**Short exercise**
Of the records that follow, copy only the lines from the line containing "Write a Blender" to the line containing "from mathutils import", both included, exactly as written.

**Records with scene code**
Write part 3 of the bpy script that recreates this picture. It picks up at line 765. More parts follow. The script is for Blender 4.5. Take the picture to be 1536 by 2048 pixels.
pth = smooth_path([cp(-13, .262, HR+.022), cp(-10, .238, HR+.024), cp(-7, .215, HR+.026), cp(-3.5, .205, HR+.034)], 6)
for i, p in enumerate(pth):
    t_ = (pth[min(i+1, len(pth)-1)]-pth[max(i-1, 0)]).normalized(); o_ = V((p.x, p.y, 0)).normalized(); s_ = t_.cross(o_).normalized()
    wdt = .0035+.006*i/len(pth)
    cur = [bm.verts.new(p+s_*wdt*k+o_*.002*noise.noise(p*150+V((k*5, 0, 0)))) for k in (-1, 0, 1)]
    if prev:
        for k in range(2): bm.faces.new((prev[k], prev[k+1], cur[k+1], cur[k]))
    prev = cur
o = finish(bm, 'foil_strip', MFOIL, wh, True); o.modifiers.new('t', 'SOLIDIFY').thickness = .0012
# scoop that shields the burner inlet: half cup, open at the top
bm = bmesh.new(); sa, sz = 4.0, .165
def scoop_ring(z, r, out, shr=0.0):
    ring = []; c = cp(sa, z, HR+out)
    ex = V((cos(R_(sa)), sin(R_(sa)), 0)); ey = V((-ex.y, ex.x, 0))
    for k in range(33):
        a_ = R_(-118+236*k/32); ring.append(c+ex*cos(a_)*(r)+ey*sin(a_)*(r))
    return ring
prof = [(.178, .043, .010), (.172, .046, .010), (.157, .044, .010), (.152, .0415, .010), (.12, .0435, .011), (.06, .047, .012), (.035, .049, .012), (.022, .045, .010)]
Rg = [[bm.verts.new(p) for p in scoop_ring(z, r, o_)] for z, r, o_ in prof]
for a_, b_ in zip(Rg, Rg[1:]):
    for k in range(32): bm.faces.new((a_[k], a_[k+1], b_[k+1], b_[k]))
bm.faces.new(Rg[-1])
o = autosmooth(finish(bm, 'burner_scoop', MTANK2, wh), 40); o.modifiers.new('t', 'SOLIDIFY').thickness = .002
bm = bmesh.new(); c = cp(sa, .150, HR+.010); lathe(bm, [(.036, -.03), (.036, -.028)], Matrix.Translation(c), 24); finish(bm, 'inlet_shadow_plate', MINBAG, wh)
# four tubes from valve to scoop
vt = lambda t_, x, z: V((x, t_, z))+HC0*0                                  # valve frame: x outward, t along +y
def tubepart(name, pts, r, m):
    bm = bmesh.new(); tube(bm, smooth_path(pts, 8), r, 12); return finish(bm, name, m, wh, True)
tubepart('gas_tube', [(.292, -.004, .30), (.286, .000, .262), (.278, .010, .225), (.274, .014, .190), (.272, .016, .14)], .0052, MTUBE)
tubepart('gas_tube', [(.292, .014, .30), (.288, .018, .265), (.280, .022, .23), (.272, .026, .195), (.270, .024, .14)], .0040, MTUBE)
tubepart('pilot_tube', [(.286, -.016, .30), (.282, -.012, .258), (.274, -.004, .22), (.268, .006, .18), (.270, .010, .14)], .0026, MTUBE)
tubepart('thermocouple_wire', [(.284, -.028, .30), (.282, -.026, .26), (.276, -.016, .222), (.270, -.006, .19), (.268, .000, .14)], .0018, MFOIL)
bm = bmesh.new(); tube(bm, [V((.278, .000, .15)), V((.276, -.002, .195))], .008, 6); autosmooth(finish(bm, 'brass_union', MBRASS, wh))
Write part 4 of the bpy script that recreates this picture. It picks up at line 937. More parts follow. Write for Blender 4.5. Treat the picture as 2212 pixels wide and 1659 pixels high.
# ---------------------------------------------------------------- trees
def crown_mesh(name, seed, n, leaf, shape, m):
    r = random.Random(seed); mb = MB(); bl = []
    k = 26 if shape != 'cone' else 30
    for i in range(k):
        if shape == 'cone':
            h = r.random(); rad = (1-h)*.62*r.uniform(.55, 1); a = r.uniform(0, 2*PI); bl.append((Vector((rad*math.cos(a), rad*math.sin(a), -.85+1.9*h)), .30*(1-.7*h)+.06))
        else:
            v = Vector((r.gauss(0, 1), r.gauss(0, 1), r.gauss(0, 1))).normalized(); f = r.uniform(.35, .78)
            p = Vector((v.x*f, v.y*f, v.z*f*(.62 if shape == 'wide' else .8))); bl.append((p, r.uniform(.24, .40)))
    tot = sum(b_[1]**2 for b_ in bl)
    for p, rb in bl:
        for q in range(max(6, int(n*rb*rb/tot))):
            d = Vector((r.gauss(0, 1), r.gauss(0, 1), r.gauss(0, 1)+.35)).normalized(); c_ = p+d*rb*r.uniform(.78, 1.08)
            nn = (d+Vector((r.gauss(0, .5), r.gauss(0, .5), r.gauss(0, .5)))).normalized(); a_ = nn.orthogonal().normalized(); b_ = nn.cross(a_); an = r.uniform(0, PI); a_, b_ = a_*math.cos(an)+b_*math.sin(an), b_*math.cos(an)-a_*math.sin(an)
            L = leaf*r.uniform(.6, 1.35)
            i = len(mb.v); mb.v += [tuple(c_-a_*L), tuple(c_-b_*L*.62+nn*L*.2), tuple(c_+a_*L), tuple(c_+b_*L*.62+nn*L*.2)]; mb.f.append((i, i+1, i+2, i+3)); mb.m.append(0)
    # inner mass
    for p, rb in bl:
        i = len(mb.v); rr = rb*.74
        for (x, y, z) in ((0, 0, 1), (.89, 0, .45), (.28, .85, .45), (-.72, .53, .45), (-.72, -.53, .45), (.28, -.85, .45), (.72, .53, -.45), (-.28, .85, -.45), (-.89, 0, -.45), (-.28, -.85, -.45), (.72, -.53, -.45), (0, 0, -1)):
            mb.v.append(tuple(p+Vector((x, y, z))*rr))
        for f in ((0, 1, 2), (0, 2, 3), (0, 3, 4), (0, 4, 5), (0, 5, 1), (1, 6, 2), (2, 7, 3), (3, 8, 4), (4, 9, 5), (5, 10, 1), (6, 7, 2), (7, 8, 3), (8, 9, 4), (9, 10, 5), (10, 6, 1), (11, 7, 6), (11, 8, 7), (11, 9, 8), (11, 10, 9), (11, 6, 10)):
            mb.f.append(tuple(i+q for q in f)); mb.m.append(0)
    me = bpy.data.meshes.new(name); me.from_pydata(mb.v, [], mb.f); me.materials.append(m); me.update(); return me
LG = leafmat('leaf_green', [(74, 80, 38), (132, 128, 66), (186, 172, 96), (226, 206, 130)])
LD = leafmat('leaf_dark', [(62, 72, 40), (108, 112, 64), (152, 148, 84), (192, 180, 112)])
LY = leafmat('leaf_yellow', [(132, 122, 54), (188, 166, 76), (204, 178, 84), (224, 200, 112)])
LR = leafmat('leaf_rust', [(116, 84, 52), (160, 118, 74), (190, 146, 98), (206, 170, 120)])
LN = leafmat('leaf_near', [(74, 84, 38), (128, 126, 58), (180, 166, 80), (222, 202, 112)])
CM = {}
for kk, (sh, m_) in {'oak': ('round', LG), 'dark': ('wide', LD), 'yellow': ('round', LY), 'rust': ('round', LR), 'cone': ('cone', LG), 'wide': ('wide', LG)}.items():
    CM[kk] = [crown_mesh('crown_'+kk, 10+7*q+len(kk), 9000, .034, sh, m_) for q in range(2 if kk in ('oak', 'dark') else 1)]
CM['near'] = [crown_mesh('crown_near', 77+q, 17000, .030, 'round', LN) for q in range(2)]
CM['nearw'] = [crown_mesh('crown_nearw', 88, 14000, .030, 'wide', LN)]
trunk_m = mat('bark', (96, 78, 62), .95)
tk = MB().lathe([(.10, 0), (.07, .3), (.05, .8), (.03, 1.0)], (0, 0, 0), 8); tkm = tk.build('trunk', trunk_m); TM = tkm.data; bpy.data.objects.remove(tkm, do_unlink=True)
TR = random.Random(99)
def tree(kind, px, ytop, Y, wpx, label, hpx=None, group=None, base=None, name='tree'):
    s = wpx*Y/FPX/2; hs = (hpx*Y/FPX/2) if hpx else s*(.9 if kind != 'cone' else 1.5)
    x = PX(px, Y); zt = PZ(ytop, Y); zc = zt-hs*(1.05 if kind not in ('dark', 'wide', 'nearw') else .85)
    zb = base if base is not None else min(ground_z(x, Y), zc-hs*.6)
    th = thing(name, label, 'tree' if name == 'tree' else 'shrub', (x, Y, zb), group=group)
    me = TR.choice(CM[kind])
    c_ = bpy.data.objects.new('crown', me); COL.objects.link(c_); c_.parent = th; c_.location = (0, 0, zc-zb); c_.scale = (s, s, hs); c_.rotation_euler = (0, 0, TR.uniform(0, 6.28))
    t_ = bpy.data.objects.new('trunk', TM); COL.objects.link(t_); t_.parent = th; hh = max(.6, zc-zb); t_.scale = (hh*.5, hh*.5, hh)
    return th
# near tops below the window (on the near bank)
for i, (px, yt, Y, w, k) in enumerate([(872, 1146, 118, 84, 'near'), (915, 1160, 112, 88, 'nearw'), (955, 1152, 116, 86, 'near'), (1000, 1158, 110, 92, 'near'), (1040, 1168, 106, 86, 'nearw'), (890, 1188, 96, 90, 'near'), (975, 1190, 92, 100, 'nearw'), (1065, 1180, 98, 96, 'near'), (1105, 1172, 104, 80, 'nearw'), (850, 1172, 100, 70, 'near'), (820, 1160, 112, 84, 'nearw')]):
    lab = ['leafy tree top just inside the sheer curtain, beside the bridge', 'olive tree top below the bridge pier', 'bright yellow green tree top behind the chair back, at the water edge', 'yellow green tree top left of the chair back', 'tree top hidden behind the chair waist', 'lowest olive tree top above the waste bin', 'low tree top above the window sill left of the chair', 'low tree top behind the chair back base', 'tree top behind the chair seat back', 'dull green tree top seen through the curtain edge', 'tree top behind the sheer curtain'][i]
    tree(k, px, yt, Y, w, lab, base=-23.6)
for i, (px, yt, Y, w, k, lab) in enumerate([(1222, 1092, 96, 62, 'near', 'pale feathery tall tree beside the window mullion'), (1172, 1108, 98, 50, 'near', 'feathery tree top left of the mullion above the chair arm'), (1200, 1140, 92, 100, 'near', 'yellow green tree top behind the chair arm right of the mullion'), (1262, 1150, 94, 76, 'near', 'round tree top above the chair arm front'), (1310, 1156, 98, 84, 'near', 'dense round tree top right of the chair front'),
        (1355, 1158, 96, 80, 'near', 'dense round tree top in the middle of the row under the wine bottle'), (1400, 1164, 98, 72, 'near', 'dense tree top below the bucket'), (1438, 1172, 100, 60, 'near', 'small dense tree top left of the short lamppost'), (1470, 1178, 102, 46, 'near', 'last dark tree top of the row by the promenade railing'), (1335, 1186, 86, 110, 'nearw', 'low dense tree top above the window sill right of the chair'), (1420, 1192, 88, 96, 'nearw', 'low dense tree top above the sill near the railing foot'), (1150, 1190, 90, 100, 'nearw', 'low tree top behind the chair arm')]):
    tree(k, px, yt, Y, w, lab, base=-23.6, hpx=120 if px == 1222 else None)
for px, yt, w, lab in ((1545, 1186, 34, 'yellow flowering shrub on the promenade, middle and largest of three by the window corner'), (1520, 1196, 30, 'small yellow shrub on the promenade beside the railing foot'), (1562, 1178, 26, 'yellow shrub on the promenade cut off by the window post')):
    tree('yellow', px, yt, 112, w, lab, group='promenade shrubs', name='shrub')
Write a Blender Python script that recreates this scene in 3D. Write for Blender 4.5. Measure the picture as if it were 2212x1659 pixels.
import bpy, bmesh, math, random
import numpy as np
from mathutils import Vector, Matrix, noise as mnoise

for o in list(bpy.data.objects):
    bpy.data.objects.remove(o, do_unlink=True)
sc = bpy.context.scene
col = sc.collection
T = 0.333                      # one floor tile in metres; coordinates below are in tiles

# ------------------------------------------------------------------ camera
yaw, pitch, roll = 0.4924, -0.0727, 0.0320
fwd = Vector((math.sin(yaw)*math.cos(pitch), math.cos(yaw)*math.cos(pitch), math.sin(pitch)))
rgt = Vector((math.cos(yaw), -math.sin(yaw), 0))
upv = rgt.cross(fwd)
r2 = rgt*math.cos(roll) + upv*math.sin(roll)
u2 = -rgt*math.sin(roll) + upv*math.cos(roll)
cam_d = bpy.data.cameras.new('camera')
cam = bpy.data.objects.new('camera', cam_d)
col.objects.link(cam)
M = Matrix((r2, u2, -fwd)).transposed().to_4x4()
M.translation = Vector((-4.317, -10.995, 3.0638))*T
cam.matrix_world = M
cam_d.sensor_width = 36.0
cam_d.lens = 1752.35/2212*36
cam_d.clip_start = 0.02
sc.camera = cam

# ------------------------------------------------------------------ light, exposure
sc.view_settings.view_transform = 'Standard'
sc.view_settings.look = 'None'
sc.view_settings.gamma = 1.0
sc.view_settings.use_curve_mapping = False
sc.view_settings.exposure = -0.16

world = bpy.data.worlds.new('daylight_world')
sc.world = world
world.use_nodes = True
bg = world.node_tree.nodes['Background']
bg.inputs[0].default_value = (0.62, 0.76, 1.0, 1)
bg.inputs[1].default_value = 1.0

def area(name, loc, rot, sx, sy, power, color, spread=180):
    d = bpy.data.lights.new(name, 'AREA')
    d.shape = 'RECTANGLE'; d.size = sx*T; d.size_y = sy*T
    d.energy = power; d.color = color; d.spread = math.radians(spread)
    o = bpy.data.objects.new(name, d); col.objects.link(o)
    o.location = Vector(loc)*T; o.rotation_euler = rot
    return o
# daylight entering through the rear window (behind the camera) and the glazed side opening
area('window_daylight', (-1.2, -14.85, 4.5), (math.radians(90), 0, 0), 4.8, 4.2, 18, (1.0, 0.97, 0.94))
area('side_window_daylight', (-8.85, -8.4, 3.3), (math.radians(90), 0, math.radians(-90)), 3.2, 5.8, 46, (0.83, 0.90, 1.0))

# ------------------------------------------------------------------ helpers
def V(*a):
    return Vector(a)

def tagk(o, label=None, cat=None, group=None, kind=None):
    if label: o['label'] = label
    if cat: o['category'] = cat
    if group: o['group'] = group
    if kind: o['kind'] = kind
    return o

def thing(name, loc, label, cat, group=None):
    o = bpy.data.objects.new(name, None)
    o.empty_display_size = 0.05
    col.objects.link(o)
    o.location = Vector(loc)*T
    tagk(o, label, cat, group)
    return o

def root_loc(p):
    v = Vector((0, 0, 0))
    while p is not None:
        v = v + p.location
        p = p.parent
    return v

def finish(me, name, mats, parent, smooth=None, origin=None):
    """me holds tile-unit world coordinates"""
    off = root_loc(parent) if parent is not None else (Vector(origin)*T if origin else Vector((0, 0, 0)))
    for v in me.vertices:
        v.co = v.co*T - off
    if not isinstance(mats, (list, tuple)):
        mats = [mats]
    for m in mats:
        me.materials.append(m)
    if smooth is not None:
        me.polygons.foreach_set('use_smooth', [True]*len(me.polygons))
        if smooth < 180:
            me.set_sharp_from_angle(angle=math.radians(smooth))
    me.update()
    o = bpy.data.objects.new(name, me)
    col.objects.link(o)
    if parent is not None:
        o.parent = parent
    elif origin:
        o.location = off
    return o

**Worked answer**
Write a Blender Python script that recreates this scene in 3D. Write for Blender 4.5. Measure the picture as if it were 2212x1659 pixels.
import bpy, bmesh, math, random
import numpy as np
from mathutils import Vector, Matrix, noise as mnoise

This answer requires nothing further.